◆ **Data section**
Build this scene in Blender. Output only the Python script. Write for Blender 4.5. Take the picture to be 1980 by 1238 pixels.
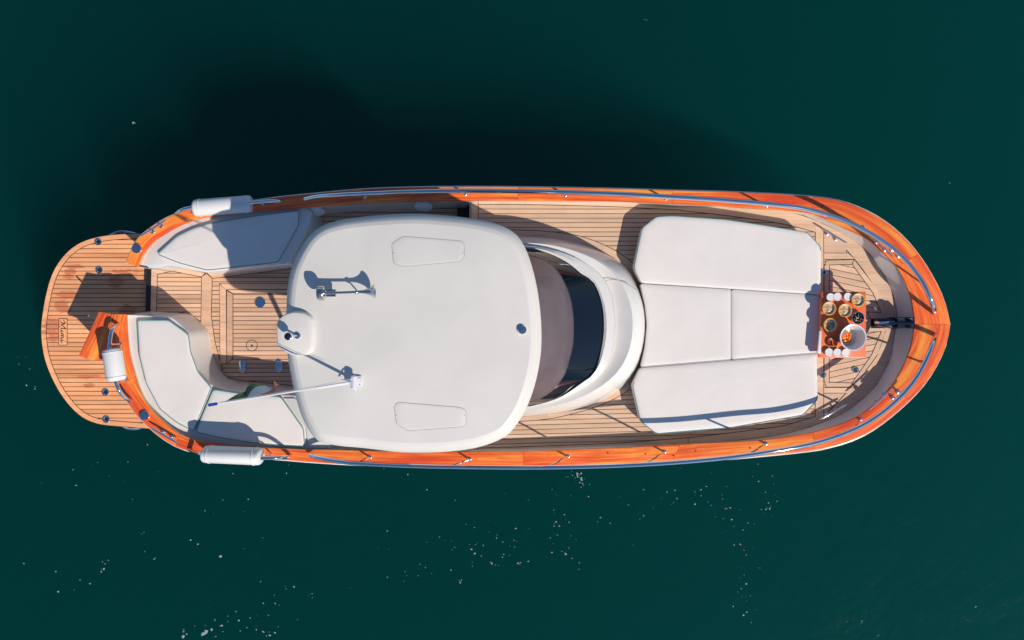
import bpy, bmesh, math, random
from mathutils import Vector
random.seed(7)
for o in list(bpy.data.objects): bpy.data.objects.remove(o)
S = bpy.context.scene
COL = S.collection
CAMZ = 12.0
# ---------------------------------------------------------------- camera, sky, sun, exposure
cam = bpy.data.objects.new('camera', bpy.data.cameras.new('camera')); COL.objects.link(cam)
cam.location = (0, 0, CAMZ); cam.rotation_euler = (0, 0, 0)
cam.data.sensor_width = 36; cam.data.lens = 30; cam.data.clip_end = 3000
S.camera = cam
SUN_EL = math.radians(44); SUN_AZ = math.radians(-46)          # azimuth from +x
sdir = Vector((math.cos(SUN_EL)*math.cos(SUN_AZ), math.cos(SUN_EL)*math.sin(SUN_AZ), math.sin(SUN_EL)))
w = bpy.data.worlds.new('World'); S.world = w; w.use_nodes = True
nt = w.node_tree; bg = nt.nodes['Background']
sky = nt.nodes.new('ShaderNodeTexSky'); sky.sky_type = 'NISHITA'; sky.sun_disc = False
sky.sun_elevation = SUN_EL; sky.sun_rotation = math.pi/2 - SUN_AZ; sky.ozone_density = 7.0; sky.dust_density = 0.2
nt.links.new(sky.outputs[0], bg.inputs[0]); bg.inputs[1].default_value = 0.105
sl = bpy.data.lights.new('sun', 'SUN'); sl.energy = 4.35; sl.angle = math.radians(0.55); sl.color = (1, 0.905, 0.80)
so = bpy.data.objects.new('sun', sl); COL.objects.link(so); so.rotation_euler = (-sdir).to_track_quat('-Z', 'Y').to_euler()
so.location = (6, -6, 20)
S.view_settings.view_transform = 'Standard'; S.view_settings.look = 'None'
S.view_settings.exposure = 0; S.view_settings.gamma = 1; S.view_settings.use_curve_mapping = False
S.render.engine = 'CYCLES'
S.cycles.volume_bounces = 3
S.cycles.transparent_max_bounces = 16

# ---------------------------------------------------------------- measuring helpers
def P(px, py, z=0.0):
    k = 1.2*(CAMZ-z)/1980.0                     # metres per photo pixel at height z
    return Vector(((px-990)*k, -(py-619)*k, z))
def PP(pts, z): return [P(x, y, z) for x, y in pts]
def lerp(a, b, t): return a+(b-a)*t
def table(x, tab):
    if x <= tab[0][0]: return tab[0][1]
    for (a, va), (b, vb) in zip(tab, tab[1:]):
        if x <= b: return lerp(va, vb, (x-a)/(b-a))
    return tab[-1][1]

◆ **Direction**
Set the pictures aside and transcribe the data above exactly.

◆ **Output below**
Build this scene in Blender. Output only the Python script. Write for Blender 4.5. Take the picture to be 1980 by 1238 pixels.
import bpy, bmesh, math, random
from mathutils import Vector
random.seed(7)
for o in list(bpy.data.objects): bpy.data.objects.remove(o)
S = bpy.context.scene
COL = S.collection
CAMZ = 12.0
# ---------------------------------------------------------------- camera, sky, sun, exposure
cam = bpy.data.objects.new('camera', bpy.data.cameras.new('camera')); COL.objects.link(cam)
cam.location = (0, 0, CAMZ); cam.rotation_euler = (0, 0, 0)
cam.data.sensor_width = 36; cam.data.lens = 30; cam.data.clip_end = 3000
S.camera = cam
SUN_EL = math.radians(44); SUN_AZ = math.radians(-46)          # azimuth from +x
sdir = Vector((math.cos(SUN_EL)*math.cos(SUN_AZ), math.cos(SUN_EL)*math.sin(SUN_AZ), math.sin(SUN_EL)))
w = bpy.data.worlds.new('World'); S.world = w; w.use_nodes = True
nt = w.node_tree; bg = nt.nodes['Background']
sky = nt.nodes.new('ShaderNodeTexSky'); sky.sky_type = 'NISHITA'; sky.sun_disc = False
sky.sun_elevation = SUN_EL; sky.sun_rotation = math.pi/2 - SUN_AZ; sky.ozone_density = 7.0; sky.dust_density = 0.2
nt.links.new(sky.outputs[0], bg.inputs[0]); bg.inputs[1].default_value = 0.105
sl = bpy.data.lights.new('sun', 'SUN'); sl.energy = 4.35; sl.angle = math.radians(0.55); sl.color = (1, 0.905, 0.80)
so = bpy.data.objects.new('sun', sl); COL.objects.link(so); so.rotation_euler = (-sdir).to_track_quat('-Z', 'Y').to_euler()
so.location = (6, -6, 20)
S.view_settings.view_transform = 'Standard'; S.view_settings.look = 'None'
S.view_settings.exposure = 0; S.view_settings.gamma = 1; S.view_settings.use_curve_mapping = False
S.render.engine = 'CYCLES'
S.cycles.volume_bounces = 3
S.cycles.transparent_max_bounces = 16

# ---------------------------------------------------------------- measuring helpers
def P(px, py, z=0.0):
    k = 1.2*(CAMZ-z)/1980.0                     # metres per photo pixel at height z
    return Vector(((px-990)*k, -(py-619)*k, z))
def PP(pts, z): return [P(x, y, z) for x, y in pts]
def lerp(a, b, t): return a+(b-a)*t
def table(x, tab):
    if x <= tab[0][0]: return tab[0][1]
    for (a, va), (b, vb) in zip(tab, tab[1:]):
        if x <= b: return lerp(va, vb, (x-a)/(b-a))
    return tab[-1][1]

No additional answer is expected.